At Morgan State University in Baltimore, university officials have launched a $300,000 campaign to assist some 300 students from families where PPL assistance was denied. The effort has raised $70,000 to date, a university spokesperson said.
Howard University, which last year stepped up its scholarship fundraising efforts after more than 1,000 PPL loan applications were denied by the government, has continued that effort this school year, as the denial rate for that institution for fall 2013 enrollees has improved only slightly.
Alabama A&M University, which saw 1,454, or 74 percent, of its PPL application denied this time ago, is hoping the denial reconsideration gesture from the Department of Education will work this year.
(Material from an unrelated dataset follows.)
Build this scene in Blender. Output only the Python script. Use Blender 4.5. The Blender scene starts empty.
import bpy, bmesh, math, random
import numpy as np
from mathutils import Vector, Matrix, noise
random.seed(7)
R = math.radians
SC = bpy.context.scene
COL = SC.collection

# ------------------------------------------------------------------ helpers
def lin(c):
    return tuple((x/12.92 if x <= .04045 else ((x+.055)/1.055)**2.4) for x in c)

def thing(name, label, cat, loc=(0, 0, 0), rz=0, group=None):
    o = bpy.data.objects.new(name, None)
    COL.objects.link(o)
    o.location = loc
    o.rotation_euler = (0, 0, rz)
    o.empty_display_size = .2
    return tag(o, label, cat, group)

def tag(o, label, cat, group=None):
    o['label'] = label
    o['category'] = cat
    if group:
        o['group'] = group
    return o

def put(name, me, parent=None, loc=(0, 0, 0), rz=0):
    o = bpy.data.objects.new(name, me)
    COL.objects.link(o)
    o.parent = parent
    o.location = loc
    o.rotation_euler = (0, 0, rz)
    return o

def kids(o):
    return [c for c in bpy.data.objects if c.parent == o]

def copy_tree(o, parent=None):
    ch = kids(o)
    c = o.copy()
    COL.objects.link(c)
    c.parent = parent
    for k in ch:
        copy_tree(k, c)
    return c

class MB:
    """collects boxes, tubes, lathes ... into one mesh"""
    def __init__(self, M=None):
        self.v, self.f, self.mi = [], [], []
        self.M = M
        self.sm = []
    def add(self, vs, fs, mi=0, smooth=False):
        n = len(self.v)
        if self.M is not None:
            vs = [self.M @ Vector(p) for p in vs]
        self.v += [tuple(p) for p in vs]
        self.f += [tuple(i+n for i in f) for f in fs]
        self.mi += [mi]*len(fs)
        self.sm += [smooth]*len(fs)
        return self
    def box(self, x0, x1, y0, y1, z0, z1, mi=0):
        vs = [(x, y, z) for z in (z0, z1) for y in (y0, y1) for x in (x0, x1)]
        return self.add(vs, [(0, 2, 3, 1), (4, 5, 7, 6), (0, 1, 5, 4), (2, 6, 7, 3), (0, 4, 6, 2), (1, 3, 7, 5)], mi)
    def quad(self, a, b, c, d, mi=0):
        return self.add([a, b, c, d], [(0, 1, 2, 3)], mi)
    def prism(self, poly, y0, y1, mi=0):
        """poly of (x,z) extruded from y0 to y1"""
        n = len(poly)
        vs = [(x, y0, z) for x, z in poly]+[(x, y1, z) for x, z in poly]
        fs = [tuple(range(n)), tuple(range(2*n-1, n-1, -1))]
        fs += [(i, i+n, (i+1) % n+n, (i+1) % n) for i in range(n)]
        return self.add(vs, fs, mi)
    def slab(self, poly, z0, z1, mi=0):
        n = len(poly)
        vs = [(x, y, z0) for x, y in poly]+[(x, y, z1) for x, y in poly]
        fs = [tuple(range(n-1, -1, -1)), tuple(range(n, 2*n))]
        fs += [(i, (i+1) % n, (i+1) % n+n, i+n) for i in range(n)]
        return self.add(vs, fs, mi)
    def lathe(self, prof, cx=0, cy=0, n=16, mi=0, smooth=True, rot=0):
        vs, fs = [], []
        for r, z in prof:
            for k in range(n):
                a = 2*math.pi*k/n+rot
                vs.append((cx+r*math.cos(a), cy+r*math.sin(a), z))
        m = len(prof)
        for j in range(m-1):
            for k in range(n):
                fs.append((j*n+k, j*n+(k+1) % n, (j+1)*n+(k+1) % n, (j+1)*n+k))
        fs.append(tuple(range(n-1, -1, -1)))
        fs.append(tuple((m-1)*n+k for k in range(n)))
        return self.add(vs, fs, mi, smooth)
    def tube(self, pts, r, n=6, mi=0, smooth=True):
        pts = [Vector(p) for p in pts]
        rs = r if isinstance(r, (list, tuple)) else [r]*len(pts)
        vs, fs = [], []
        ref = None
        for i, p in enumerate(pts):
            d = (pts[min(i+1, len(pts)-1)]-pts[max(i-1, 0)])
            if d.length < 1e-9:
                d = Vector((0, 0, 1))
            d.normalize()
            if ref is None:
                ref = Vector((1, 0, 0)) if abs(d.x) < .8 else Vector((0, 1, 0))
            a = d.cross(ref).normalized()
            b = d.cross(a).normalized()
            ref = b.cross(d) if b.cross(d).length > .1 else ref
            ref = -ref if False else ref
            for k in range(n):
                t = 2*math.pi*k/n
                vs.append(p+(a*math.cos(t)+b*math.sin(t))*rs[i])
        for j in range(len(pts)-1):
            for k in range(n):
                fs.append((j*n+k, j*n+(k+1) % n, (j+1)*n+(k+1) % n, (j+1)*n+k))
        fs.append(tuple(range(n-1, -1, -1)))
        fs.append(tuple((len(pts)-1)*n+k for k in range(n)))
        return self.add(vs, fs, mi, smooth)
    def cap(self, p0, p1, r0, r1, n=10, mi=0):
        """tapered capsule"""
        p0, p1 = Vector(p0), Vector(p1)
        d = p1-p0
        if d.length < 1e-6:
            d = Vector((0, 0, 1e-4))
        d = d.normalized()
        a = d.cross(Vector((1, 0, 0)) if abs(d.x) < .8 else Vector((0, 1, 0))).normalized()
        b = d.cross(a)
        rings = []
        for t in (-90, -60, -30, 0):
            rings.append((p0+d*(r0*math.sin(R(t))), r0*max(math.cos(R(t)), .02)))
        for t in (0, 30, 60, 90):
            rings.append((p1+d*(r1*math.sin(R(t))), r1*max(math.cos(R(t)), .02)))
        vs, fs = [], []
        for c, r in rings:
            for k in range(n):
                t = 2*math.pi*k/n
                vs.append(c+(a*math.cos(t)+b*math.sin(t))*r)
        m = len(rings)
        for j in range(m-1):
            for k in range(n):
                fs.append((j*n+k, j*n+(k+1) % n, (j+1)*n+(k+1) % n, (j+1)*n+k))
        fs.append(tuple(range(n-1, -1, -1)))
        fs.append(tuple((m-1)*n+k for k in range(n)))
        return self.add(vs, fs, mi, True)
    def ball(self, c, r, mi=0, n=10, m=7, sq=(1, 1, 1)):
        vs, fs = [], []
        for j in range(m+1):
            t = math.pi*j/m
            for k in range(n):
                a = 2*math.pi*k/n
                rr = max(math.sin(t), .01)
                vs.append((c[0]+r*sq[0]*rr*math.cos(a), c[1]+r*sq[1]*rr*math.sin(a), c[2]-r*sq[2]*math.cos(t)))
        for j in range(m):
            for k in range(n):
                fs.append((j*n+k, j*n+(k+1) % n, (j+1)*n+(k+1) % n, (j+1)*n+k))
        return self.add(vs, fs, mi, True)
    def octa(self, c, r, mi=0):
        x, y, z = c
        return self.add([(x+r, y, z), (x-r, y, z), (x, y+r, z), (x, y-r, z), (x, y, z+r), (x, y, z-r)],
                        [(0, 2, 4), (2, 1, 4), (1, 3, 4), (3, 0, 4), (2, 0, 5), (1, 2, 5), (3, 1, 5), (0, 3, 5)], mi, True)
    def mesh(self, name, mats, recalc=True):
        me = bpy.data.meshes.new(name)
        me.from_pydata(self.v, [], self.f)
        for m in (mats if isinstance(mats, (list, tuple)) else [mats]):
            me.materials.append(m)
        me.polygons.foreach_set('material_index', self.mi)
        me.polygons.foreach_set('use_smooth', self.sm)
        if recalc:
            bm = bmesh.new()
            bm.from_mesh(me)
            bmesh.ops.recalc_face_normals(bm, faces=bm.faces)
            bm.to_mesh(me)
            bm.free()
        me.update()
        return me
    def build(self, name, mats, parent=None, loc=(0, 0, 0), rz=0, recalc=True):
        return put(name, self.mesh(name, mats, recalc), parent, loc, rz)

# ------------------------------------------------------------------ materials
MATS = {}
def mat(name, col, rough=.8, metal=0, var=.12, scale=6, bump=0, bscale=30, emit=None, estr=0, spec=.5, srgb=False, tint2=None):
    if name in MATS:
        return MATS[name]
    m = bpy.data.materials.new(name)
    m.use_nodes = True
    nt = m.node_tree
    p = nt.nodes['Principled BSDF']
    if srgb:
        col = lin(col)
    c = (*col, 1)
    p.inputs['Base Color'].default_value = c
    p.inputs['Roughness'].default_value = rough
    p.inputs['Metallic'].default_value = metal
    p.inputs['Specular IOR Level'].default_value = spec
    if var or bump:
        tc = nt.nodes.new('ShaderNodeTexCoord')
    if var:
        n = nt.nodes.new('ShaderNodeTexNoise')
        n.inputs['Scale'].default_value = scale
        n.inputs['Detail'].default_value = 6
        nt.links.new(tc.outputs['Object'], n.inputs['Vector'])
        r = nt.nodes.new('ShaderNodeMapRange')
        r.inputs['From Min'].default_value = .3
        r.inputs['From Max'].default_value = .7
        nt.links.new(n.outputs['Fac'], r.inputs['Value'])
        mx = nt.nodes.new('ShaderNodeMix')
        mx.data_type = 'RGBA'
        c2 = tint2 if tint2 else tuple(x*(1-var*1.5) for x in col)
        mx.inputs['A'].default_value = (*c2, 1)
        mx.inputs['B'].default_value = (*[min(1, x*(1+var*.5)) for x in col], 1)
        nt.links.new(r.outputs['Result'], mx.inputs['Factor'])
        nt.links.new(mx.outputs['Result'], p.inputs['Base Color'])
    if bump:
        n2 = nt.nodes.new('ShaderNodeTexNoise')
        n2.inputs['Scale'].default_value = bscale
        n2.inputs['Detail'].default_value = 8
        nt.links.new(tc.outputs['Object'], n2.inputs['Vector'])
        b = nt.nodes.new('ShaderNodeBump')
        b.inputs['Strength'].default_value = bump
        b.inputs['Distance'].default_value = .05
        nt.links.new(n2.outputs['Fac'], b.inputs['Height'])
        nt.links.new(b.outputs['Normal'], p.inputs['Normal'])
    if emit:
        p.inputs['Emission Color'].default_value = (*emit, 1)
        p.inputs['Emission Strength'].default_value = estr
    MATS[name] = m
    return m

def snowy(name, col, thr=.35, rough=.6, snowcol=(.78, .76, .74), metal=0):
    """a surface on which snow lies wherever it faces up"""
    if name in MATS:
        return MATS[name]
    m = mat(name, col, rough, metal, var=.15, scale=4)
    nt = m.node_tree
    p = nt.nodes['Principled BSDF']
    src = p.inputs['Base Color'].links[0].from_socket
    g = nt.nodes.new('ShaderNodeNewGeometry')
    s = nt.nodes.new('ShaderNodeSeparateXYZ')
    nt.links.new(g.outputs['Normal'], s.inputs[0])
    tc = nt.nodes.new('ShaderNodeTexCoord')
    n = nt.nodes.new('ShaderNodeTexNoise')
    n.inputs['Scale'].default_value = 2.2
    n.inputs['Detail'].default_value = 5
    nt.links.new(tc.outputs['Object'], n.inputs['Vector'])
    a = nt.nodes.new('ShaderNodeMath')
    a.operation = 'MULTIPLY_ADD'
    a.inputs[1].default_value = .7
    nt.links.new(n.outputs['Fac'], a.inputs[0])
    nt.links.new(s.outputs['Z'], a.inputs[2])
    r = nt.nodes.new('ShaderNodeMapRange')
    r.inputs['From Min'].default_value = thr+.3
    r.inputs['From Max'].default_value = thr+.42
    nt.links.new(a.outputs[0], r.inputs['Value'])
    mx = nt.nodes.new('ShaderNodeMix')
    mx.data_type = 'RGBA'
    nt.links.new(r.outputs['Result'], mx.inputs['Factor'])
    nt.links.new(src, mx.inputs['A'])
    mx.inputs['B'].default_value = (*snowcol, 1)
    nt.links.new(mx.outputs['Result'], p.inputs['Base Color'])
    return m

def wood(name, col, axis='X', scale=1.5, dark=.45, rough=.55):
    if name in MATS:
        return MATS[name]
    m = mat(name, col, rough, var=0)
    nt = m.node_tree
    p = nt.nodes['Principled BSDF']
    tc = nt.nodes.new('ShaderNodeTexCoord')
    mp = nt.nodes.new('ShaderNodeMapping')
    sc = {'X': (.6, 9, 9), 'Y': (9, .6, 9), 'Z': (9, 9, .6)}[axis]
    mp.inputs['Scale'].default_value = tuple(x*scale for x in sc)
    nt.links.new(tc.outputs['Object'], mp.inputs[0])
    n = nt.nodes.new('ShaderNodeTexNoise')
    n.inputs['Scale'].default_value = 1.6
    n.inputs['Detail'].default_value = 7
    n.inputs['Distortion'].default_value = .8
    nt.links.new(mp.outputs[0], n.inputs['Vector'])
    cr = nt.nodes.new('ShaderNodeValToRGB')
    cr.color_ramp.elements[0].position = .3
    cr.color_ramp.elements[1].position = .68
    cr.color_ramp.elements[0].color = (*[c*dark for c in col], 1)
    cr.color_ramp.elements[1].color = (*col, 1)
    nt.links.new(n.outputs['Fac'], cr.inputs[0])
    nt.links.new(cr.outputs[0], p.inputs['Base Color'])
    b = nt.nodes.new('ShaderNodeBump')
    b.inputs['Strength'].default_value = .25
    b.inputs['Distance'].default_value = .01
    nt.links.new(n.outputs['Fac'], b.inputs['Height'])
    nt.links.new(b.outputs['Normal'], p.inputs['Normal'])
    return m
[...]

Alabama A&M expects nearly 2,000 PPL applications will be submitted to the government this year. To date, 428 of those received have been denied. Of those, 139 families requested reconsideration. All but one application was approved upon reconsideration, and the university expects the other to be accepted upon reconsideration, said Darryl Jackson, director of student aid at the university.
“We’re hopeful for an uptick in approvals,” based on the new reconsideration program, said Jackson, adding it will be several weeks before the university gets a full picture of the fall PPL experience.
Several institutions, including FAMU and NCCU, are using their college websites to supplement letters and phone calls to specific families denied PPL assistance, urging them to request reconsideration.
“It’s definitely impacting their [institutions’] enrollment, and they’re being stretched to find ways to bring their students back,” said Attorney Johnny Taylor, president and CEO of the Thurgood Marshall College Fund, offering an overall assessment of the continuing PPL situation on historically Black colleges and universities, his target audience.